En la democracia estadounidense las formas fueron durante mucho tiempo importantes. El decoro se cultiva, y el respeto a los símbolos del Estado solía ser sacrosanto, lo que explica porque los expresidentes raramente se pronuncian sobre sus sucesores o intervienen en los asuntos de actualidad de la vida pública, salvo cuando se trata apoyar las campañas de alguno de sus correligionarios. Pero Estados Unidos ya no vive en tiempos normales. Quedó de manifiesto el jueves, cuando George Bush y Barack Obama, cada uno por su lado, cargaron de forma demoledora contra el inquilino de la Casa Blanca. Ninguno pronunció el nombre de Donald Trump, pero todo el mundo entendió de quién estaban hablando.

Como retratista de canes y veteranos de guerra, podría decirse que Bush es mejor pintor que presidente. Si la justicia internacional no sirviera para juzgar casi exclusivamente a los tiranos de los países parias, posiblemente hubiera acabado en La Haya por su desempeño en Irak, pero en Estados Unidos todo aquello parece haberse olvidado y el tejano mantiene un prurito de voz responsable, sensata y compasiva. Y fue así como el jueves abandono su silencio para lanzar sus advertencias contra el colapso de la democracia y el civismo en Estados Unidos, un retrato indisimulado de la América de Trump. «Nuestros jóvenes necesitan modelos a imitar positivos. El bullying y el prejuicio en nuestra vida pública marca el tono nacional, da permiso a la crueldad y el odio, y compromete la educación moral de los niños», dijo durante un acto público en Nueva York.

Bush aseguró que algunas señales apuntan a que «el apoyo a la democracia se está desvaneciendo», especialmente entre los jóvenes, y «a veces parece que las fuerzas que nos separan son más poderosas que las que nos unen». Sus desavenencias con Trump siempre fueron evidentes. Como presidente, Bush hizo bandera de la democracia con la fe de un misionero evangelista y promovió la globalización como requisito indispensable para el progreso. Todo lo contrario que Trump, quien hizo además campaña contra el establishment republicano representado por la dinastía Bush y se recreó humillando a su hermano, Jeff Bush, durante las primarias. Todos ellos se lo cobraron no votando por el neoyorkino en las presidenciales.

«Hemos visto como el nacionalismo quedaba distorsionado para transformarse en chovinismo y olvidar el dinamismo que la inmigración aporta a América». Bush llamó a recuperar los valores estadounidenses más nobles y a nadie se le escapó a quién estaba culpando del extravío. «Cuando perdemos de vista nuestros ideales, no es la democracia la que falla. Son aquellos encargados de protegerla los que fracasan».

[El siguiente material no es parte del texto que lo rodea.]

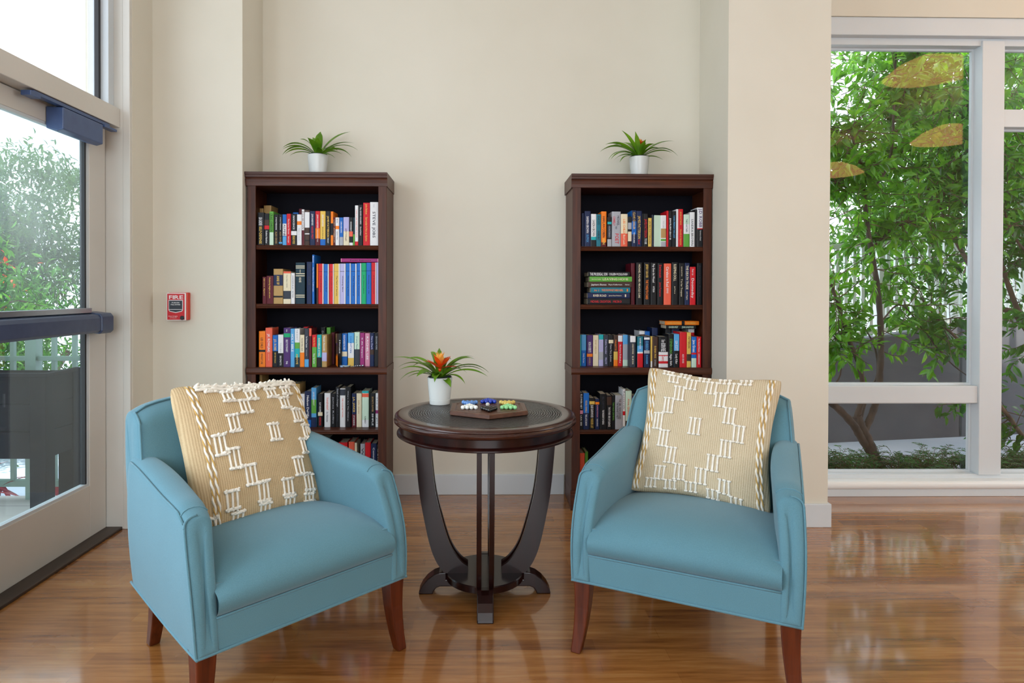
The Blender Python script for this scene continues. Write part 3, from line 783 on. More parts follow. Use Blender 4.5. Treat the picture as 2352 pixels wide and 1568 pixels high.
V, F_, tw = lettering('Garrison Keillor'); T2.add([(b*.006/.73-.003, -.0005, hh*(1-.05)-a*(hh*.22/tw)) for a, b in V], F_)
T2.build('spine_lettering', bmat('c'), gb, fix=False)
shelf_books('''
1040 1098 225 .03|m|||dark maroon hardback after the flat stack
1120 1210 215|k||MICHAEL PALMER MIRACLE CURE~c~.04~.84~.3|black hardback with thin cream capitals
1234 1326 215|k||JEFFERY DEAVER~z~.04~.36~.36;THE TWELFTH CARD~o~.41~.87~.4|black hardback with gold lettering
1335 1425 218|k||Pop Goes the Weasel~w~.03~.47~.36;PATTERSON~w~.56~.7~.3|black hardback with white lettering beside the gold one
1436 1523 225|k||Swimsuit~r~.04~.35~.4;James Patterson~r~.46~.8~.32|black hardback with red lettering
1533 1642 230|f||Careless in Red~w~.08~.56~.36;GEORGE~w~.59~.72~.24|thick coral red hardback with white lettering
1652 1746 212|k||SLEEPING DOLL~c~.04~.44~.42;Jeffery~c~.56~.74~.16|black hardback with cream capitals after the coral one
1758 1841 225|k||SUE GRAFTON~c~.08~.31~.18;T is for Trespass~c~.38~.8~.3|black hardback with small cream lettering
1846 1920 222|n||THE DEATH TRADE~c~.06~.63~.5;Jack Higgins~c~.68~.88~.26|navy hardback with cream capitals
1924 2010 280|r||Four to~w~.06~.22~.3;Doomsday~w~.3~.82~.42|shorter red hardback near the far post
2030 2116 225 .03|k||James Lee Burke~j~.05~.8~.2|black hardback in shade against the far post
''', 1290, 570, 6.533, Z2, 'second shelf '+WB, G % ('second', 'window-side'), .008, .14)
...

Nadie le puede negar la hondura de sus palabras en estos tiempos dominados, según sus propias palabras, por la tendencia a «las teorías conspiratorias y las falsedades más descaradas». De esto último, él mismo sabe un par de cosas.

Obama no sonó tan profundo, aunque el escenario invitaba menos a las disquisiciones filosóficas. El demócrata hizo campaña en Nueva Jersey para un candidato de su partido y les pidió a los estadounidenses que «envíen un mensaje al mundo de rechazo a las políticas de la división» y «las políticas del miedo». Como si quisiera darle la razón, Trump escribió pocas horas después un tuit marca de la casa, mezclando churras con meninas para poner al personal en guardia. «El crimen en el Reino Unido crece un 13% anualmente ante la expansión del terrorismo radical islámico’. Mala cosa. Tenemos que preservar la seguridad de América».

Obama ha sido más proactivo que Bush en sus aldabonazos contra la deriva actual, pero esta vez fue particularmente gráfico. «Creíamos que habíamos enterrado algunas de las políticas que estamos viendo. Hay gente que está retrotrayéndose 50 años en el tiempo. Estamos en el siglo XXI no en el XIX. ¡Venga ya!», clamó ante un público entregado.